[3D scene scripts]

========================================================================

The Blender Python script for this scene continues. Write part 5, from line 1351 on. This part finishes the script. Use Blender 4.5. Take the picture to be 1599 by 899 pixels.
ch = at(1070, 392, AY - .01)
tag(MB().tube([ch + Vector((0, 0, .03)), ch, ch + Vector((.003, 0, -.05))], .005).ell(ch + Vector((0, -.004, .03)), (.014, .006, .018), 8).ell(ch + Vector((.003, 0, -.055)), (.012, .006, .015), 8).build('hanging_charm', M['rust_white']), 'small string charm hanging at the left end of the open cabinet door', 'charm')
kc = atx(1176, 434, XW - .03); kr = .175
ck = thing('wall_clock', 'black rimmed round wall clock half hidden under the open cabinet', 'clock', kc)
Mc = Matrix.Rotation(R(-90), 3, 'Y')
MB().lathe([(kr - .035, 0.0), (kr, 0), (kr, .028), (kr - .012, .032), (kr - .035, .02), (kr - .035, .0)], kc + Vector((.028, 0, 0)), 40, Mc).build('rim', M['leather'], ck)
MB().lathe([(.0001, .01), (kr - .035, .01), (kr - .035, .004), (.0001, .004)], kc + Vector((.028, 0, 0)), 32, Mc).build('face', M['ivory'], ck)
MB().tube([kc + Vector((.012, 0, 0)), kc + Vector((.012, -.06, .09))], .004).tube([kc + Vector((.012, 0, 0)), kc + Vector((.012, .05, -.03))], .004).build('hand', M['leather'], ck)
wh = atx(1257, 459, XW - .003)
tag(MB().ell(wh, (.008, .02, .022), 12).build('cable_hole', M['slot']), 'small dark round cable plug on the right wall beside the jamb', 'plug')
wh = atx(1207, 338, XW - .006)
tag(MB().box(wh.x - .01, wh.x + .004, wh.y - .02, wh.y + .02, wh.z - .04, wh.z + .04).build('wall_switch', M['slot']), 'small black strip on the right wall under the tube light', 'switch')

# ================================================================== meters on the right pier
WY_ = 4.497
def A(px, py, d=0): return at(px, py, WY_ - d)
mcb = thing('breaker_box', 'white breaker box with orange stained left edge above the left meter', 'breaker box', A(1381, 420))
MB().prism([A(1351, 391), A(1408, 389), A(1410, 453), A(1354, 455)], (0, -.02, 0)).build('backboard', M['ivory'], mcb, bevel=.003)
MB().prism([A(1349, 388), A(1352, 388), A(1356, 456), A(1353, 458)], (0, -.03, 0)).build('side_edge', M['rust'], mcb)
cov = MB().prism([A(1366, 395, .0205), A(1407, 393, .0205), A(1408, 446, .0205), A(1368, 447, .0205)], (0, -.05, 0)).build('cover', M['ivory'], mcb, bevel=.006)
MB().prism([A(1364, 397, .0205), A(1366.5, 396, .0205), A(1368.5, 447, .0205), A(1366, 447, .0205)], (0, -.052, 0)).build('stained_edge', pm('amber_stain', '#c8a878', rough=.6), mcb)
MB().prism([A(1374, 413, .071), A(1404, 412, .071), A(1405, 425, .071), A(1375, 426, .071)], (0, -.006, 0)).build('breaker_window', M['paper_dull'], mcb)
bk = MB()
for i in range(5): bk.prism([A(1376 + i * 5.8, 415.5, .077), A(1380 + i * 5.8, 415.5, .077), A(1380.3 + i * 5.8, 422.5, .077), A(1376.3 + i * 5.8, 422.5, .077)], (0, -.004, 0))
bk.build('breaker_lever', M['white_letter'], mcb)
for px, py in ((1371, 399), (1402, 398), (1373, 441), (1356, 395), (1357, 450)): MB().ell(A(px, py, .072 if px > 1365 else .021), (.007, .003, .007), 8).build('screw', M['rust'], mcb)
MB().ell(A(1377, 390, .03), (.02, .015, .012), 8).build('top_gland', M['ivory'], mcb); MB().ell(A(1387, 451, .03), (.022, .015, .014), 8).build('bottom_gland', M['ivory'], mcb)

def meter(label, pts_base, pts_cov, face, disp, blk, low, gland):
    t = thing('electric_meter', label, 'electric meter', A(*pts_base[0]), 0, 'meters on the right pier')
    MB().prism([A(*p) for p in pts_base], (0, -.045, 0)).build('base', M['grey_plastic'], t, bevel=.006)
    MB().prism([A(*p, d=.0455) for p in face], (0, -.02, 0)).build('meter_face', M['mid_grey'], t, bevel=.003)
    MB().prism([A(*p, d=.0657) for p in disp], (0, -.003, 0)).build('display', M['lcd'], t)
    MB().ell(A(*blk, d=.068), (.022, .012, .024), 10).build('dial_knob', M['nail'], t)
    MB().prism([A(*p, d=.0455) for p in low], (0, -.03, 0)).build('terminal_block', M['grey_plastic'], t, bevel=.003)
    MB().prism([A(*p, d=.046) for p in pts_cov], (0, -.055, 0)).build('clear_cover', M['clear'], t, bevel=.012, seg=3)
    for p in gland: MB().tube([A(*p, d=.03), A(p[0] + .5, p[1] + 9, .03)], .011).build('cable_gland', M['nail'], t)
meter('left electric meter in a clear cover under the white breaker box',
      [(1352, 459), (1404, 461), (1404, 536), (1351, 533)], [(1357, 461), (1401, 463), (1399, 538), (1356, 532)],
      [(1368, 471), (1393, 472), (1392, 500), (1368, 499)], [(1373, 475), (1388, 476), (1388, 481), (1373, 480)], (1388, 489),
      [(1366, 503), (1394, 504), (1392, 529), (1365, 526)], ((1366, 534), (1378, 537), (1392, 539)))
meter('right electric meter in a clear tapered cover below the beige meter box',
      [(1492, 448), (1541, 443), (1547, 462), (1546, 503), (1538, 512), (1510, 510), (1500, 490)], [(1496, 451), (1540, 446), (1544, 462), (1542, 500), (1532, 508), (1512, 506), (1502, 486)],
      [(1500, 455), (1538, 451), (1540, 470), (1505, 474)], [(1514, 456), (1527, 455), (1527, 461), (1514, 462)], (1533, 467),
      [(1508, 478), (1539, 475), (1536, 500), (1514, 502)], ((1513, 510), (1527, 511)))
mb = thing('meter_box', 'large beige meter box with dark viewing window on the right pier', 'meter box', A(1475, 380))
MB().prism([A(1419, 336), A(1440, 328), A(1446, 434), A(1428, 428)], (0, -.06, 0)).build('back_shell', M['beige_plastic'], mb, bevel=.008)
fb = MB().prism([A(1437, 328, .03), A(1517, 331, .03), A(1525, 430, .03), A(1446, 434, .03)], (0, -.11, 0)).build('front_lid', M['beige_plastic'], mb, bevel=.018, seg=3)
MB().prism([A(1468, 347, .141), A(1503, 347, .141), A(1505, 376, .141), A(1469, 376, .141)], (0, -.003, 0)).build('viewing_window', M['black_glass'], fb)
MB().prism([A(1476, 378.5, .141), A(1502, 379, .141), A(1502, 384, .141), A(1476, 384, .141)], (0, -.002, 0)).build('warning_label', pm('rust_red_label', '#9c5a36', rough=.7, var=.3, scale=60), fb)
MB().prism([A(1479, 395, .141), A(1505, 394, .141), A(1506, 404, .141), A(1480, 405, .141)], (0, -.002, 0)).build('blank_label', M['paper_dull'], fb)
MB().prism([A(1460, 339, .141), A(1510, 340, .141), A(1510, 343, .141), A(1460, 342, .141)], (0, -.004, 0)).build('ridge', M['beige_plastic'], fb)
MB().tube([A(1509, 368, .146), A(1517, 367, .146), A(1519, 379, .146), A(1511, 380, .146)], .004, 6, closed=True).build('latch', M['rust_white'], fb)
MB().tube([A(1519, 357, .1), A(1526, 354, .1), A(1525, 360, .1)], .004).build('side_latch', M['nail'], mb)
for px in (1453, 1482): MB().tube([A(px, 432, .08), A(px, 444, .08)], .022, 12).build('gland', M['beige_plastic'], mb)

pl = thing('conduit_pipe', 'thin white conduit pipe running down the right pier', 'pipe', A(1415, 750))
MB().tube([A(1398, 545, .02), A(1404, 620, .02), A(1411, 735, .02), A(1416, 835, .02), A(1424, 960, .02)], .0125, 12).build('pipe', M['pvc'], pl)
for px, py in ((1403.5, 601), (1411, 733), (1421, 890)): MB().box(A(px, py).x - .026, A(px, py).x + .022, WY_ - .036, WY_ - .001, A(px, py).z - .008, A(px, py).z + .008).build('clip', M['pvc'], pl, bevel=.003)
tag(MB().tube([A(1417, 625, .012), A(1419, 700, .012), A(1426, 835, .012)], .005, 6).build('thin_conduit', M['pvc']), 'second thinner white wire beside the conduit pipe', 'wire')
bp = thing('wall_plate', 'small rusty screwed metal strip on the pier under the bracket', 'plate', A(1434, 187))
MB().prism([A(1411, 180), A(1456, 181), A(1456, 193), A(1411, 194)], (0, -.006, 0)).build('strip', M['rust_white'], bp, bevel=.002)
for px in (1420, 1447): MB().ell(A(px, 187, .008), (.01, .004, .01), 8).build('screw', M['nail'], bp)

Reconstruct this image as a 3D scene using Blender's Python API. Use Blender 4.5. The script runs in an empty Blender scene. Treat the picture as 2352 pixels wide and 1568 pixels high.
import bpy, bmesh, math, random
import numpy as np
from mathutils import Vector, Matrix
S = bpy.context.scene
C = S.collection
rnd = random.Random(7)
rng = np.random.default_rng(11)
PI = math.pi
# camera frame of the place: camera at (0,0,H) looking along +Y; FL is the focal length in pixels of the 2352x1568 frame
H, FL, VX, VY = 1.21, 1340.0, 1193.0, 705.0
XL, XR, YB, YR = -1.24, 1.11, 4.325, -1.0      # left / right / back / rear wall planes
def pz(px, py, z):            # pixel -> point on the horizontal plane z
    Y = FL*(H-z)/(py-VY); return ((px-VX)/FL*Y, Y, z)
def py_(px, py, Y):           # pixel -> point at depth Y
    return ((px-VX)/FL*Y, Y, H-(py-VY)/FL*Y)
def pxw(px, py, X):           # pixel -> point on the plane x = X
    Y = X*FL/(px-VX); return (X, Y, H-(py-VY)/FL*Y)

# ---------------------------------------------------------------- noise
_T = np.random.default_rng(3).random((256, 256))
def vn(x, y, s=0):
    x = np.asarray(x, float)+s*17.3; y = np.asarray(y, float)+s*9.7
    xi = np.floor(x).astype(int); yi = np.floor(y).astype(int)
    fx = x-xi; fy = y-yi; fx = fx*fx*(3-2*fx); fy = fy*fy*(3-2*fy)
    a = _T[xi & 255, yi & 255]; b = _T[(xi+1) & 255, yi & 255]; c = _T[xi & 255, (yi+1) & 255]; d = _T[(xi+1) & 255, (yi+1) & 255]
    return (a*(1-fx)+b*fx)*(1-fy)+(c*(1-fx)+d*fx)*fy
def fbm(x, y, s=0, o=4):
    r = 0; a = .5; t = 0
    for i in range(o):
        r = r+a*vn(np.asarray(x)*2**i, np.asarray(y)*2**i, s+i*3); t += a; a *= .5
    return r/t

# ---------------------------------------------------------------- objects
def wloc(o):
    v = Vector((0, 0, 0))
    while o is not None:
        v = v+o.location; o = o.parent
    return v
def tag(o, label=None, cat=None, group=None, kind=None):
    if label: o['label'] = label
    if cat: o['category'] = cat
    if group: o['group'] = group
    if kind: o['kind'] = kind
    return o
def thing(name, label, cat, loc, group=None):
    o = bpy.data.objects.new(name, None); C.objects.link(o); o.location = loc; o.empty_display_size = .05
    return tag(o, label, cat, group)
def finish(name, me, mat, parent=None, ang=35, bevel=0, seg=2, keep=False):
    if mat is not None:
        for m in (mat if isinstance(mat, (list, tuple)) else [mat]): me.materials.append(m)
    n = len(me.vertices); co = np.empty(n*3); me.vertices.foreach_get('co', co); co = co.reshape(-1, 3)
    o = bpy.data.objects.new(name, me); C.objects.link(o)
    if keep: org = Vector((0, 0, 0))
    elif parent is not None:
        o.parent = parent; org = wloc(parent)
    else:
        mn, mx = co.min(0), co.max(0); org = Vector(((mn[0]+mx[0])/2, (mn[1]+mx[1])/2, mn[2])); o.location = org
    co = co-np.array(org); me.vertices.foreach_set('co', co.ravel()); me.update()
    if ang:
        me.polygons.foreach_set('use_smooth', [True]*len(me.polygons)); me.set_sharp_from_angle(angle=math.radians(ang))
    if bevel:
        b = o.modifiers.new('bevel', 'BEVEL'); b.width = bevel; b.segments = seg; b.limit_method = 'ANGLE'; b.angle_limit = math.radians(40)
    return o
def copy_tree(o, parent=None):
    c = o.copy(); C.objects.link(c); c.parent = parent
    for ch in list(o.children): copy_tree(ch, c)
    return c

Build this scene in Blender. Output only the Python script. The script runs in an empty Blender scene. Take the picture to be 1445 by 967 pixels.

========================================================================

### The problem
Pull out all lines in the data above that include "this".

### Solution to the exercise
The Blender Python script for this scene continues. Write part 5, from line 1351 on. This part finishes the script. Use Blender 4.5. Take the picture to be 1599 by 899 pixels.
Reconstruct this image as a 3D scene using Blender's Python API. Use Blender 4.5. The script runs in an empty Blender scene. Treat the picture as 2352 pixels wide and 1568 pixels high.
Build this scene in Blender. Output only the Python script. The script runs in an empty Blender scene. Take the picture to be 1445 by 967 pixels.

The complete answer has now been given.